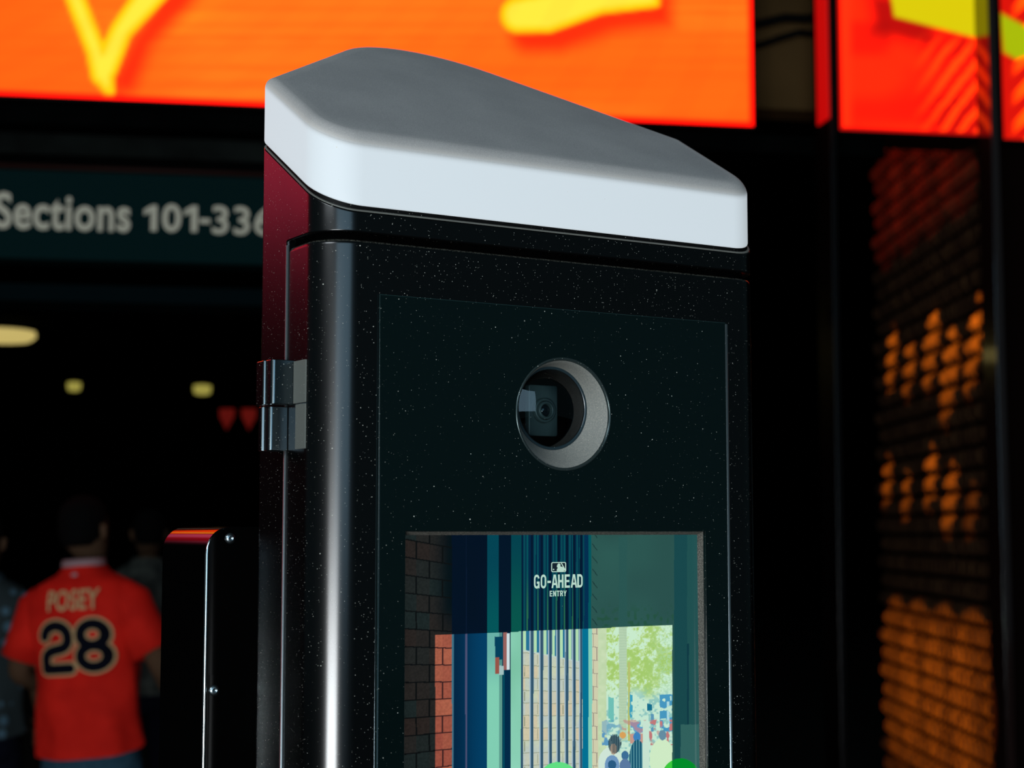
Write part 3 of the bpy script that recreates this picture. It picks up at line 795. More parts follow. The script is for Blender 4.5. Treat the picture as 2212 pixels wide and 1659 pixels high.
add_loft(bm, [[(x, y, ztop(y, z)) for x, y in plan(i, seg=10)] for i, z in ((.0002, 1.8908), (.0002, 1.8913), (.0014, 1.8915))]); bm_obj('trim_strip', bm, mat('pale_trim_edge', (.12, .12, .105), .4), kiosk, angle=50)
# dark recess behind the gap above the door
bm = bmesh.new(); add_loft(bm, [[(x, y, z) for x, y in plan(.007)] for z in (1.80, ZG + .001)]); bm_obj('gap_recess', bm, M['black'], kiosk, angle=50)

# door: front plus wrapped corners, opening for the pane, rounded top
GX0, GX1, GZ0, GZ1 = .0478, .3795, .62, 1.8287
def door_outline(i=0.0, seg=12):
    e = .0015
    pts = [(i, i), (W - i, i), (W - i, SEAM - .0035 - i), (i, SEAM - .0035 - i)]
    return rounded_poly(pts, [.030 - i, .030 - i, .0015, .0015], seg)
bm = bmesh.new(); rings_ = []
for i, z in ((0.002, .03), (0, .033), (0, GZ0), (0, GZ1), (0, ZD - .004), (.0006, ZD - .0018), (.0018, ZD - .0005), (.0040, ZD)):
    rings_.append([(x, y, z) for x, y in door_outline(i)])
vv = add_loft(bm, rings_)
# cut the opening in the flat front between GZ0 and GZ1
bm.faces.ensure_lookup_table(); bm.normal_update()
for f in list(bm.faces):
    c = f.calc_center_median()
    if f.calc_area() > .1 and abs(f.normal.y) > .9 and c.y < .002:
        zs_ = sorted({round(v.co.z, 4) for v in f.verts})
        if abs(zs_[0] - GZ0) < 1e-3:
            xs_ = sorted({v.co.x for v in f.verts}); x0, x1 = xs_[0], xs_[-1]
            lo = [v for v in f.verts if abs(v.co.z - GZ0) < 1e-4]; hi = [v for v in f.verts if abs(v.co.z - GZ1) < 1e-4]
            lo.sort(key=lambda v: v.co.x); hi.sort(key=lambda v: v.co.x)
            bm.faces.remove(f)
            e = .0002
            a = [bm.verts.new((GX0 - e, 0, z)) for z in (GZ0, GZ1)]; b = [bm.verts.new((GX1 + e, 0, z)) for z in (GZ0, GZ1)]
            bm.faces.new((lo[0], a[0], a[1], hi[0])); bm.faces.new((b[0], lo[-1], hi[-1], b[1]))
            break
for f in bm.faces:
    if f.calc_center_median().z > ZD - .0021: f.material_index = 1
door = bm_obj('door', bm, [M['paint'], M['paint_dusty']], kiosk, angle=35)

# front pane with openings for the camera and the display
CX, CZ, CR = .2137, 1.7440, .0436
SX0, SX1, SZ0, SZ1 = .0708, .3556, 1.13, 1.6498
circ = [(CX + CR * math.cos(t), CZ + CR * math.sin(t)) for t in np.linspace(0, 2 * PI, 97)[:-1]]
me = curve_plate([[(GX0, GZ0), (GX1, GZ0), (GX1, GZ1), (GX0, GZ1)], circ, [(SX0, SZ0), (SX1, SZ0), (SX1, SZ1), (SX0, SZ1)]], .0026, .0009, 3)
me.transform(Matrix.Translation((0, .0025, 0)) @ UPRIGHT)
pane = link_mesh('front_pane', me, M['pane'], kiosk, smooth=True); me.set_sharp_from_angle(angle=R(50))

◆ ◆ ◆

» WHAT IS EXPECTED: Print the full listing exactly, dropping the pictures.

» OUTPUT:
Write part 3 of the bpy script that recreates this picture. It picks up at line 795. More parts follow. The script is for Blender 4.5. Treat the picture as 2212 pixels wide and 1659 pixels high.
add_loft(bm, [[(x, y, ztop(y, z)) for x, y in plan(i, seg=10)] for i, z in ((.0002, 1.8908), (.0002, 1.8913), (.0014, 1.8915))]); bm_obj('trim_strip', bm, mat('pale_trim_edge', (.12, .12, .105), .4), kiosk, angle=50)
# dark recess behind the gap above the door
bm = bmesh.new(); add_loft(bm, [[(x, y, z) for x, y in plan(.007)] for z in (1.80, ZG + .001)]); bm_obj('gap_recess', bm, M['black'], kiosk, angle=50)

# door: front plus wrapped corners, opening for the pane, rounded top
GX0, GX1, GZ0, GZ1 = .0478, .3795, .62, 1.8287
def door_outline(i=0.0, seg=12):
    e = .0015
    pts = [(i, i), (W - i, i), (W - i, SEAM - .0035 - i), (i, SEAM - .0035 - i)]
    return rounded_poly(pts, [.030 - i, .030 - i, .0015, .0015], seg)
bm = bmesh.new(); rings_ = []
for i, z in ((0.002, .03), (0, .033), (0, GZ0), (0, GZ1), (0, ZD - .004), (.0006, ZD - .0018), (.0018, ZD - .0005), (.0040, ZD)):
    rings_.append([(x, y, z) for x, y in door_outline(i)])
vv = add_loft(bm, rings_)
# cut the opening in the flat front between GZ0 and GZ1
bm.faces.ensure_lookup_table(); bm.normal_update()
for f in list(bm.faces):
    c = f.calc_center_median()
    if f.calc_area() > .1 and abs(f.normal.y) > .9 and c.y < .002:
        zs_ = sorted({round(v.co.z, 4) for v in f.verts})
        if abs(zs_[0] - GZ0) < 1e-3:
            xs_ = sorted({v.co.x for v in f.verts}); x0, x1 = xs_[0], xs_[-1]
            lo = [v for v in f.verts if abs(v.co.z - GZ0) < 1e-4]; hi = [v for v in f.verts if abs(v.co.z - GZ1) < 1e-4]
            lo.sort(key=lambda v: v.co.x); hi.sort(key=lambda v: v.co.x)
            bm.faces.remove(f)
            e = .0002
            a = [bm.verts.new((GX0 - e, 0, z)) for z in (GZ0, GZ1)]; b = [bm.verts.new((GX1 + e, 0, z)) for z in (GZ0, GZ1)]
            bm.faces.new((lo[0], a[0], a[1], hi[0])); bm.faces.new((b[0], lo[-1], hi[-1], b[1]))
            break
for f in bm.faces:
    if f.calc_center_median().z > ZD - .0021: f.material_index = 1
door = bm_obj('door', bm, [M['paint'], M['paint_dusty']], kiosk, angle=35)

# front pane with openings for the camera and the display
CX, CZ, CR = .2137, 1.7440, .0436
SX0, SX1, SZ0, SZ1 = .0708, .3556, 1.13, 1.6498
circ = [(CX + CR * math.cos(t), CZ + CR * math.sin(t)) for t in np.linspace(0, 2 * PI, 97)[:-1]]
me = curve_plate([[(GX0, GZ0), (GX1, GZ0), (GX1, GZ1), (GX0, GZ1)], circ, [(SX0, SZ0), (SX1, SZ0), (SX1, SZ1), (SX0, SZ1)]], .0026, .0009, 3)
me.transform(Matrix.Translation((0, .0025, 0)) @ UPRIGHT)
pane = link_mesh('front_pane', me, M['pane'], kiosk, smooth=True); me.set_sharp_from_angle(angle=R(50))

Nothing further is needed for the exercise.